Others doctrines such as a supernatural plan of salvation, the Trinity, the substitutionary theory of the atonement, and the second coming of Christ are all quite prominent in fundamentalist thinking. Such are the views of the fundamentalist and they reveal that he is opposed to theological adaptation to social and cultural change. He sees a progressive scientific age as a retrogressive spiritual age. Amid change all around he is willing to preserve certain ancient ideas even though they are contrary to science. (The papers of Martin Luther King, Jr)
So a supernatural plan of salvation, the Trinity, substitutionary theory of atonement and the second coming is contrary to science? I say so what, science is deliberately focused on natural phenomenon. I see no reason that being a fundamentalist is necessarily opposed to social and cultural change.

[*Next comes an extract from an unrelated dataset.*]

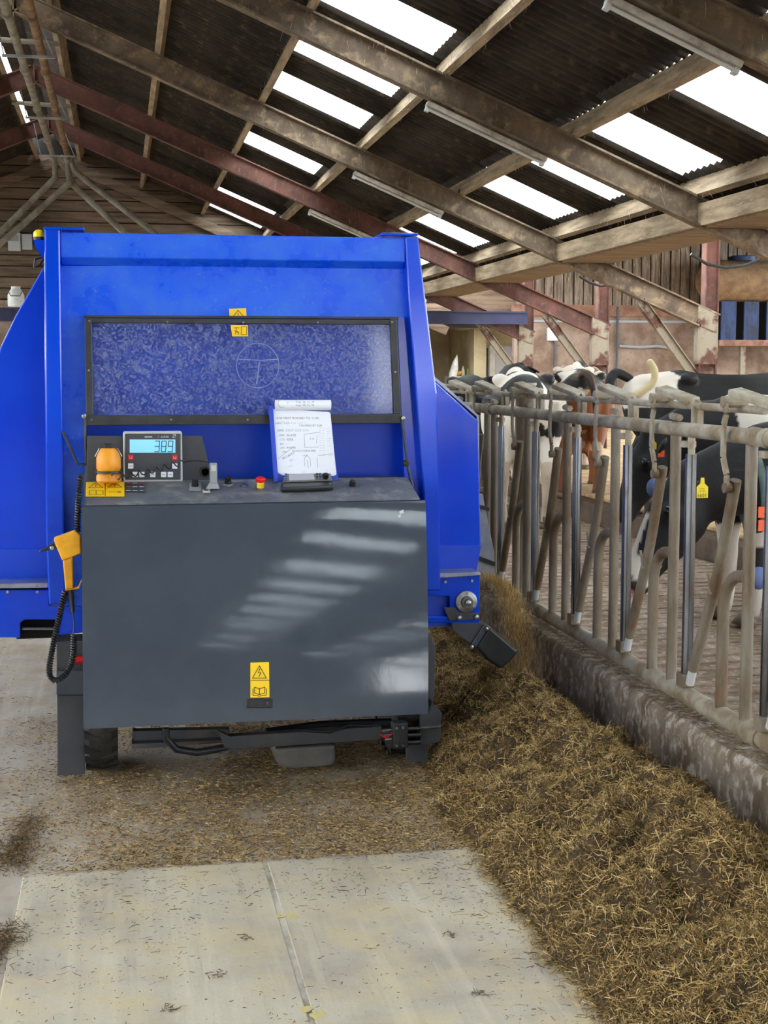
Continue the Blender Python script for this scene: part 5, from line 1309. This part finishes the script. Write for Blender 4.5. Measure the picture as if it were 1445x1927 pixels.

The last place he made a public speech was in the COGIC Mason Temple, they had been a fellowship of whites and blacks early on but whites left. This was in 1915 at Hot Springs Arkansas and the founder C.H. Mason did not preach social and cultural justice but rather blessed them saying, 'may the waters bring forth abundantly'.

My point, while a bit off topic, is that we can take a lesson from this. Both groups at the split shared the same fundamentalist beliefs, and do to this day. Fundamentalist belief was not the problem, it was the solution and they had it half a century before the civil rights movement. I find this beloved civil rights leaders views disappointing at best, but not heretical. The real question was, you had the answer to the problems, why did those who shared your beliefs walk away when there was no real difference in your doctrines?